## WHAT YOU WILL DO
Using the records below, quote only the span that opens with the line containing "Model this scene" and closes with the line containing "def M(h=0.0): return", exactly and inclusively.

══ EXERCISE DATA

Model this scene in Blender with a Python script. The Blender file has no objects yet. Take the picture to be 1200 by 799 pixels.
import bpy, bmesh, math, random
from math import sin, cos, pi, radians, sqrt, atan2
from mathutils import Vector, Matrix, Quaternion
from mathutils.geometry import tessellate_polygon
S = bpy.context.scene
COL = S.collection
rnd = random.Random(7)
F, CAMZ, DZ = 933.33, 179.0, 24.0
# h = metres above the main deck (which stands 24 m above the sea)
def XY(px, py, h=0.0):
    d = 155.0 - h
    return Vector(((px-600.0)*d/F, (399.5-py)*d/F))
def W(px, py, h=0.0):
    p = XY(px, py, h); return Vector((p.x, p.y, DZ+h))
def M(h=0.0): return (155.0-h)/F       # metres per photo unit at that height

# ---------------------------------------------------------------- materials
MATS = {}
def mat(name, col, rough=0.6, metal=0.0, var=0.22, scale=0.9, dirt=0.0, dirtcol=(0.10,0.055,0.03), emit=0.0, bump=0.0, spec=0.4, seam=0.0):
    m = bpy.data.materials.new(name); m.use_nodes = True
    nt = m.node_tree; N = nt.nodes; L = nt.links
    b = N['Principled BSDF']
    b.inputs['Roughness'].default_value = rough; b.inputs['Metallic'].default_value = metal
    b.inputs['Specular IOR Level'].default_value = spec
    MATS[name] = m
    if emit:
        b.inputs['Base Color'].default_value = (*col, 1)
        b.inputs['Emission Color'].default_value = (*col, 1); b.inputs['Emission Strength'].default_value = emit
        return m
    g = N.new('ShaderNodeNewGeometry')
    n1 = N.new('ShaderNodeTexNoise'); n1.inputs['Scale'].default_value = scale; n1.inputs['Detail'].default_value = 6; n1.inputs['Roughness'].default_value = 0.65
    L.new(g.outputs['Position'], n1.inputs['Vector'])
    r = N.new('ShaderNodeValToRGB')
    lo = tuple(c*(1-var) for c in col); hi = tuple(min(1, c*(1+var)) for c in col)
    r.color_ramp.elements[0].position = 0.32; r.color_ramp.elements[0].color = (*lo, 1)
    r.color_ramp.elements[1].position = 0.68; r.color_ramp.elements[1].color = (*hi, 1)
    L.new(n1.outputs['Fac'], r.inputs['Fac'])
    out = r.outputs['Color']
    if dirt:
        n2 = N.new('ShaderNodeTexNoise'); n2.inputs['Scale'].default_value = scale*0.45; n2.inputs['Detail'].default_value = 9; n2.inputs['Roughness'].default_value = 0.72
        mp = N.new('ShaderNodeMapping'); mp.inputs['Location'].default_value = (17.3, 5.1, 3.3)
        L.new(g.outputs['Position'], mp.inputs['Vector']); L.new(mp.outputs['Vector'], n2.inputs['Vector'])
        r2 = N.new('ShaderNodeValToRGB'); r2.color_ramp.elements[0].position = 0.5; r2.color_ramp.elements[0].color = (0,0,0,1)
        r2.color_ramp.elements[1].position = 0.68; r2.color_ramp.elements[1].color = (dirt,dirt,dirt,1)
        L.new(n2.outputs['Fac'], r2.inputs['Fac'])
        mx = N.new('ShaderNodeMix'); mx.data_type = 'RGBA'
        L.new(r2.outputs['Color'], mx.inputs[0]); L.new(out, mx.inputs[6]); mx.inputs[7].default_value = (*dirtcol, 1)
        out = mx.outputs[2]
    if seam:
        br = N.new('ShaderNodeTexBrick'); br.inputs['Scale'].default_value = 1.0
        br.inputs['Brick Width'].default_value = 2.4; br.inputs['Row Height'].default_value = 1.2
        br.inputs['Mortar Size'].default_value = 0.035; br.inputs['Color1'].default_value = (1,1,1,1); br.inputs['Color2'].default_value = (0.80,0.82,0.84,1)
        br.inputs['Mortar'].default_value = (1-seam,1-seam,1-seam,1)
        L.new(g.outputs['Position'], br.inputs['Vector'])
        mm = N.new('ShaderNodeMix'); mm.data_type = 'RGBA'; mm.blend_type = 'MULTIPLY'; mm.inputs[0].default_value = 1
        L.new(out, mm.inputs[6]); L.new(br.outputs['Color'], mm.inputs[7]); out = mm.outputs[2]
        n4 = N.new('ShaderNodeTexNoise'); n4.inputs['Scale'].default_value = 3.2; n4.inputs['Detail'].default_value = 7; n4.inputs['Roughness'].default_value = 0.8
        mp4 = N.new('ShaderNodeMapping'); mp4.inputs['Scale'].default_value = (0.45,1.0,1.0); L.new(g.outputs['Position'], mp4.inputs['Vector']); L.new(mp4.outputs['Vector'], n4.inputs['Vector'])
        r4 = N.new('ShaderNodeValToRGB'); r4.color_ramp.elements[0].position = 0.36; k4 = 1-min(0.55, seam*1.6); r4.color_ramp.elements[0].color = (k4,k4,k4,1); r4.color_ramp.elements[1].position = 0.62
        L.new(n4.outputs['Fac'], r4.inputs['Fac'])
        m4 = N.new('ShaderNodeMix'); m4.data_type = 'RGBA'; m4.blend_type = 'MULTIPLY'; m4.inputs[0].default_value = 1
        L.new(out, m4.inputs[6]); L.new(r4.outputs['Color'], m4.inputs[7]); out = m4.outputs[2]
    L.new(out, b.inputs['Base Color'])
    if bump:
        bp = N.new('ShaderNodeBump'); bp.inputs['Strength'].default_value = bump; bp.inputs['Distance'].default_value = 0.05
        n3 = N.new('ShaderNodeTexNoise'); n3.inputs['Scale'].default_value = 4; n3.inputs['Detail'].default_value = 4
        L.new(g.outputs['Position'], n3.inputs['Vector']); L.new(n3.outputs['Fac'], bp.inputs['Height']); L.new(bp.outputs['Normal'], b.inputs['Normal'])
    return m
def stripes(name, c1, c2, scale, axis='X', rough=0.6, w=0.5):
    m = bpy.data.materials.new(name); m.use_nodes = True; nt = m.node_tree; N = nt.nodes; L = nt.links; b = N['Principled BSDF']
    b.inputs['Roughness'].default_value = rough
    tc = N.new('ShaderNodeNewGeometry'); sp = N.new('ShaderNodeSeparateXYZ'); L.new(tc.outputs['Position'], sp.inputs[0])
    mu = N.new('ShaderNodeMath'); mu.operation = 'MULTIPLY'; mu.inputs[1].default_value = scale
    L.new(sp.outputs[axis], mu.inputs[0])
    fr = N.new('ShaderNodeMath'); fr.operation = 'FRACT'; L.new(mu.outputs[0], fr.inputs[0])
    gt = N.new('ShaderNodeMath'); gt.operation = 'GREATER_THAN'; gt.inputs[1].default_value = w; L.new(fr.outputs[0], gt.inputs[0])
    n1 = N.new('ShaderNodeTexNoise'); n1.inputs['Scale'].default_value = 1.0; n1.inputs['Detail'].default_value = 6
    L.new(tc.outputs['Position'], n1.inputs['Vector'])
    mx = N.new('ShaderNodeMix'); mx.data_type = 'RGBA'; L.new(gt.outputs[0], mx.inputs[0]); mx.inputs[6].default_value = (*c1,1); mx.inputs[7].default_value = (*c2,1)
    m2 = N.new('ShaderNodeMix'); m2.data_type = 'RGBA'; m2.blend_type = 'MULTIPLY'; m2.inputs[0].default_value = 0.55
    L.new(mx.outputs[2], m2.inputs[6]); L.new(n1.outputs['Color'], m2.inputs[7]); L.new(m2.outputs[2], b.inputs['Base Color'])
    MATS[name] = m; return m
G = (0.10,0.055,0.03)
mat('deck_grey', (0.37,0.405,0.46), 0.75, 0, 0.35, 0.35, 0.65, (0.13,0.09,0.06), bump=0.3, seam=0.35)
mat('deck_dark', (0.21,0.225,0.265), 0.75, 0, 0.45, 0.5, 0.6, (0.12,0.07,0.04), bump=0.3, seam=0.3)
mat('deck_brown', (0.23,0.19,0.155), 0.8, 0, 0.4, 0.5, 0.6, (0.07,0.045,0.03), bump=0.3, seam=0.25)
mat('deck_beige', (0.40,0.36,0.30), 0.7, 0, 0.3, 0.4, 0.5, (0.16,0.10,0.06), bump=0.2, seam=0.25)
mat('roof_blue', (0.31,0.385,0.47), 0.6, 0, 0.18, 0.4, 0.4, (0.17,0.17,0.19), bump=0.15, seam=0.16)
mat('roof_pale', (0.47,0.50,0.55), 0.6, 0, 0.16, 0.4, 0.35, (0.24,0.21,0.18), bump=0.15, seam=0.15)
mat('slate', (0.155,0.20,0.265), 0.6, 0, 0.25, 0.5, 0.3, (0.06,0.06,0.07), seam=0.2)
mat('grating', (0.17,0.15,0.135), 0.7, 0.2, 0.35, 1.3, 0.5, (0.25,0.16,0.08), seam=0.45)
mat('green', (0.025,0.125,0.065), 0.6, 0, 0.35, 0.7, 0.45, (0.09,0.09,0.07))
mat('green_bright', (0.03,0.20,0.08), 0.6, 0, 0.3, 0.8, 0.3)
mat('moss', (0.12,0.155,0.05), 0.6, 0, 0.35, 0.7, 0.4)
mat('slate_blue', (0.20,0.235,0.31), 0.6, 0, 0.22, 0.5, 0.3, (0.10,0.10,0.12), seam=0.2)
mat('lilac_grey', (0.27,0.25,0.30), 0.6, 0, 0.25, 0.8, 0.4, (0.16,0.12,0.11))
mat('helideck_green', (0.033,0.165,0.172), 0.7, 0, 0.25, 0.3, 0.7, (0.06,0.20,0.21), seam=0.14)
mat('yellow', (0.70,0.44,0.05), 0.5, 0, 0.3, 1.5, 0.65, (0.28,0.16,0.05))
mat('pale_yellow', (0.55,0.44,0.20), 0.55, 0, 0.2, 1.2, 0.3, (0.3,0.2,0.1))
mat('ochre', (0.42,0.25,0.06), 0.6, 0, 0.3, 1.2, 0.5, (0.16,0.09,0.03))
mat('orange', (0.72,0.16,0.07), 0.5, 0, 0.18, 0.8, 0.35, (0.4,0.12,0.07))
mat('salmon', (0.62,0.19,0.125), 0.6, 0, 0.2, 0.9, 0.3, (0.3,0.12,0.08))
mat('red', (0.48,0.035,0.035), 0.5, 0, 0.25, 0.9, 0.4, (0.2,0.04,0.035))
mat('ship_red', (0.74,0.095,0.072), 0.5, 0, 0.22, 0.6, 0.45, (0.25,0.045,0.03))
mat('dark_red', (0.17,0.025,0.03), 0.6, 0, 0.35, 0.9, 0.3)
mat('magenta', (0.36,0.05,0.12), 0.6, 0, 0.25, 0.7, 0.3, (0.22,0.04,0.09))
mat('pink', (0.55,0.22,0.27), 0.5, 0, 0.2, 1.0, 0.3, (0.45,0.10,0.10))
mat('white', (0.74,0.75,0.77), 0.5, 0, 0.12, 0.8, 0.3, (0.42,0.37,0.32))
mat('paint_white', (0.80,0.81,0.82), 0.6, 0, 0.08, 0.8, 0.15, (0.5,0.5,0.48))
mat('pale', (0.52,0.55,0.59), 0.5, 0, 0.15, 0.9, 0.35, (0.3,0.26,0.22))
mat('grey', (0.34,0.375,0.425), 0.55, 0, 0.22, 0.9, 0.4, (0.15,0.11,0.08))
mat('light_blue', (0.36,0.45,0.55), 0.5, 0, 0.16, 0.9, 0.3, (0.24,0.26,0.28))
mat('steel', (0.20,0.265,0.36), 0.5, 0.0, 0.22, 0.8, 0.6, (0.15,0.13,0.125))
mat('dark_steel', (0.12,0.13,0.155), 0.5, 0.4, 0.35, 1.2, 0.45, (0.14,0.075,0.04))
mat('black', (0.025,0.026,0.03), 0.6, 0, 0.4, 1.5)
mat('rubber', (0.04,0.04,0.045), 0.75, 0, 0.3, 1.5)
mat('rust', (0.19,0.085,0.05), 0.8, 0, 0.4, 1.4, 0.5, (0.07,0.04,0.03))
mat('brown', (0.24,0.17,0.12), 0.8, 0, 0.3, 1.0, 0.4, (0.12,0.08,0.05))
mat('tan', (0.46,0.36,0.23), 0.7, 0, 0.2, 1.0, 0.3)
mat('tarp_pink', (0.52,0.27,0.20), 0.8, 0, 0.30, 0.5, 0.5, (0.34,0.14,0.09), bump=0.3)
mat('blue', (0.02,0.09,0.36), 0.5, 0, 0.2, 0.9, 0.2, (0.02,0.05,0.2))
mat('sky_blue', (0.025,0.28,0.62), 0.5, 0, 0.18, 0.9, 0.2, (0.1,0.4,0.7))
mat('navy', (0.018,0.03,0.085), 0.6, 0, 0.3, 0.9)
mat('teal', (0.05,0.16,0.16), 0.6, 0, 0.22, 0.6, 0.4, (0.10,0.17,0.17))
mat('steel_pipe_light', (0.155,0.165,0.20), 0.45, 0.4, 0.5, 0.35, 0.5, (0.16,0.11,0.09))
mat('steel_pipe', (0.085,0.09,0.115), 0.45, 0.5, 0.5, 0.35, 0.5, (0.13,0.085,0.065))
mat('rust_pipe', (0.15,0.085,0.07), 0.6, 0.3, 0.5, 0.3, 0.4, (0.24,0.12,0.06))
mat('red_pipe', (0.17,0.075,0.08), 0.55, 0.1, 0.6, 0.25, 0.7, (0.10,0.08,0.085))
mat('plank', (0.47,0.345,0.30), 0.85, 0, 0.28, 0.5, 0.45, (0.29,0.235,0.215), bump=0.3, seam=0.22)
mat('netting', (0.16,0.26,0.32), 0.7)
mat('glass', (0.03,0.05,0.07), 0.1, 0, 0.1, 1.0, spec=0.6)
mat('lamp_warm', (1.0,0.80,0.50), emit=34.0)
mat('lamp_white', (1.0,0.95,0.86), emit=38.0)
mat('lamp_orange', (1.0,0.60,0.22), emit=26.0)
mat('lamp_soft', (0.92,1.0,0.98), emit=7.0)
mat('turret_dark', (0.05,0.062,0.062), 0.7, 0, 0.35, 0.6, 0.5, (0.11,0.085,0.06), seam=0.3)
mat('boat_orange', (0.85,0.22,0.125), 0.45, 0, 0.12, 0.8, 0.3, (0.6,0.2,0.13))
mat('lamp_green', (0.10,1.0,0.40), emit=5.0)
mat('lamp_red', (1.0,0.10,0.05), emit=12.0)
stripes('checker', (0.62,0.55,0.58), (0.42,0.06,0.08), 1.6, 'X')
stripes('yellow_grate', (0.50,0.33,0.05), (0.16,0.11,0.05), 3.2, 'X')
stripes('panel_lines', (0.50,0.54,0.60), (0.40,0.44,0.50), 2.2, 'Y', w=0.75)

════
══ EXERCISE DATA

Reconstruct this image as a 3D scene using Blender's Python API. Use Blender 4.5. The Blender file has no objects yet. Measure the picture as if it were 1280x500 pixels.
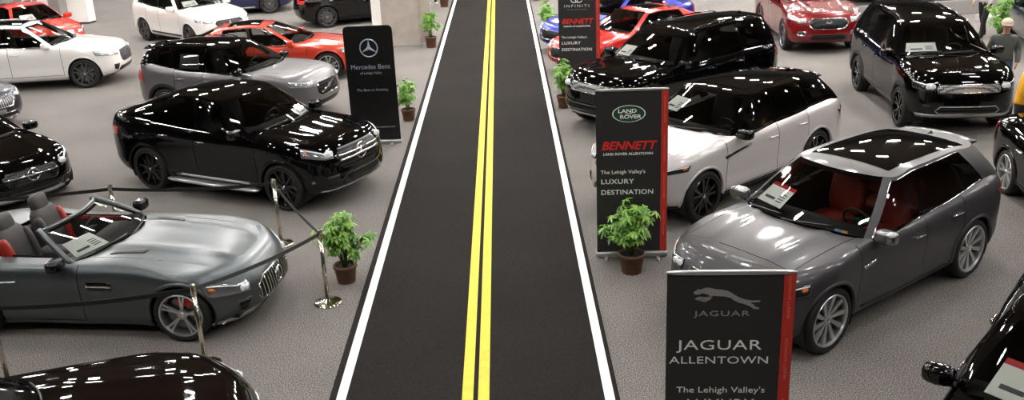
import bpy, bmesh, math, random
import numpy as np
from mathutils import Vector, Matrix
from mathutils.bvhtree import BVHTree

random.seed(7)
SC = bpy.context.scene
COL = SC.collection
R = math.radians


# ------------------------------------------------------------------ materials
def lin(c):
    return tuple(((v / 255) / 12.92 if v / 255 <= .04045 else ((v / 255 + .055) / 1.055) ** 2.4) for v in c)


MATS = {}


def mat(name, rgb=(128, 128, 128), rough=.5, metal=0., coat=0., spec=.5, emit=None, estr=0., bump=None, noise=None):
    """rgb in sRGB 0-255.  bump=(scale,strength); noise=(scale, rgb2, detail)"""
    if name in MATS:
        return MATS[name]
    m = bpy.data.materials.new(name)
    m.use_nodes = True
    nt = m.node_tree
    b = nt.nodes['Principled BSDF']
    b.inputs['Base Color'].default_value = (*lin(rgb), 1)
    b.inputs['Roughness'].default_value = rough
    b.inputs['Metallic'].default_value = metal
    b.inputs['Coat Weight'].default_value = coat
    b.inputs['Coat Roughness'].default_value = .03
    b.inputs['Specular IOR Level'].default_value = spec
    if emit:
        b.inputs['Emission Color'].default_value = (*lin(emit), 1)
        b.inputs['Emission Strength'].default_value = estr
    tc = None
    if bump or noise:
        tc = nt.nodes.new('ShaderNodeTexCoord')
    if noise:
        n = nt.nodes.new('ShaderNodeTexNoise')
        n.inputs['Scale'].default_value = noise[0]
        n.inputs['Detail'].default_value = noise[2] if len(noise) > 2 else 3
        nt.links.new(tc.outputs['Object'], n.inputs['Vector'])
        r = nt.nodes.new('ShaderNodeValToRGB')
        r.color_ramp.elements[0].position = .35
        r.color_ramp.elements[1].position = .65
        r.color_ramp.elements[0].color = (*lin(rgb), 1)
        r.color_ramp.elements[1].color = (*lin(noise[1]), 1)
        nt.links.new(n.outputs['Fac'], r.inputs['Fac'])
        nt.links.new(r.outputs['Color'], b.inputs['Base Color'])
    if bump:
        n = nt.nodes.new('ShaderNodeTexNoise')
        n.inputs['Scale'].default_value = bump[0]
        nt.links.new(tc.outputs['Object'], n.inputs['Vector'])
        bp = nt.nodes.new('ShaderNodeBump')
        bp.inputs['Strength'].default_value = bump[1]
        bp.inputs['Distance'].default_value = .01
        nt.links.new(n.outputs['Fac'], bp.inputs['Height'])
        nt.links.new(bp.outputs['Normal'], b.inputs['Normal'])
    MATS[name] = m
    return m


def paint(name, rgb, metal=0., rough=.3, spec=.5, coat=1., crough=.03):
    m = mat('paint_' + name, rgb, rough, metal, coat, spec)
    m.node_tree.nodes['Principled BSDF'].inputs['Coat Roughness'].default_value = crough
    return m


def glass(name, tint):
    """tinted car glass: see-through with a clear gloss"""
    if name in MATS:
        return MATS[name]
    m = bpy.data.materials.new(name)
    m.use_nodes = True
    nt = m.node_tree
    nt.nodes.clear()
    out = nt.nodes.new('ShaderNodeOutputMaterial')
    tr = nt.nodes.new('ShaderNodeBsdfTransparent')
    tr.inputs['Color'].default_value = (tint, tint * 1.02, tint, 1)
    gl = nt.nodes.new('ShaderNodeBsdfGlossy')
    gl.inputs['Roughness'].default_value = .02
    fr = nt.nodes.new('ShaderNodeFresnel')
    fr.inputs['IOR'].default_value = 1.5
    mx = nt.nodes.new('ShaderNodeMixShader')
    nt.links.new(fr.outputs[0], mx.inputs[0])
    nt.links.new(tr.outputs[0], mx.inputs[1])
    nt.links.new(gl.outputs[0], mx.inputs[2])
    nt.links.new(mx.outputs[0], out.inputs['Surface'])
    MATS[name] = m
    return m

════

## EXERCISE OUTPUT
Model this scene in Blender with a Python script. The Blender file has no objects yet. Take the picture to be 1200 by 799 pixels.
import bpy, bmesh, math, random
from math import sin, cos, pi, radians, sqrt, atan2
from mathutils import Vector, Matrix, Quaternion
from mathutils.geometry import tessellate_polygon
S = bpy.context.scene
COL = S.collection
rnd = random.Random(7)
F, CAMZ, DZ = 933.33, 179.0, 24.0
# h = metres above the main deck (which stands 24 m above the sea)
def XY(px, py, h=0.0):
    d = 155.0 - h
    return Vector(((px-600.0)*d/F, (399.5-py)*d/F))
def W(px, py, h=0.0):
    p = XY(px, py, h); return Vector((p.x, p.y, DZ+h))
def M(h=0.0): return (155.0-h)/F       # metres per photo unit at that height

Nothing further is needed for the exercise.